Verilog may have for loops but they're largely used for simulation, they're expensive in terms of synthesized hardware(mostly toolchain/process dependent on how they synthesize) and can only be fixed size.

I've got no issue with Chisel, it's a DSL which I think is a good fit. What I'm arguing against is constructs that don't have a clear mapping to hardware representations which means you have to guess at what the compiler generates(see my Mealy vs Moore comment above).

2 comments

My understanding is that MyHDL is in fact more like Chisel/Clash, it specifically says "It does not turn arbitrary Python into silicon" in their getting started guide (and as sklogic says).

See also: a MyHDL UART: https://github.com/andrecp/myhdl_simple_uart/blob/master/ser...

Yeah, but that feels like round hole/square peg -ish. It's like saying we've got all this stuff over here but don't use it, really, we mean don't!

You're going to spend a ton of docs explaining to the user what parts of the language you can't use rather than having a DSL spec that's clear in what's supported.

With a proper DSL you also don't have to massage language features that don't quite map(say enums for state machines) into a format that it's not meant for.

You have no idea what you're talking about.
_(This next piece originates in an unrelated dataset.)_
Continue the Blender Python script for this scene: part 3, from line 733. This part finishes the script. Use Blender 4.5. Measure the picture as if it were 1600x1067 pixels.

You're wrong, MyHDL is a proper hardware DSL in Python. You've never used it and you have no idea what you're talking about
MyHDL is exactly the same kind of a eDSL as Chisel. And you have a full control of what it generates, see the examples.
If it's Python, it's not a DSL by definition.

Since you don't seem interested in addressing just one issue(I'm sure I could come up with more) around state machines I don't see any reason in continuing this discussion.

> If it's Python, it's not a DSL by definition.

Scala is not any better. It's exactly the same kind of a eDSL - no macros, nothing, just generating objects in runtime and then serialising this tree into a Verilog code. Nothing fancy.

> around state machines

What state machines?!? It does not have any more features for defining FSMs than an underlying Verilog.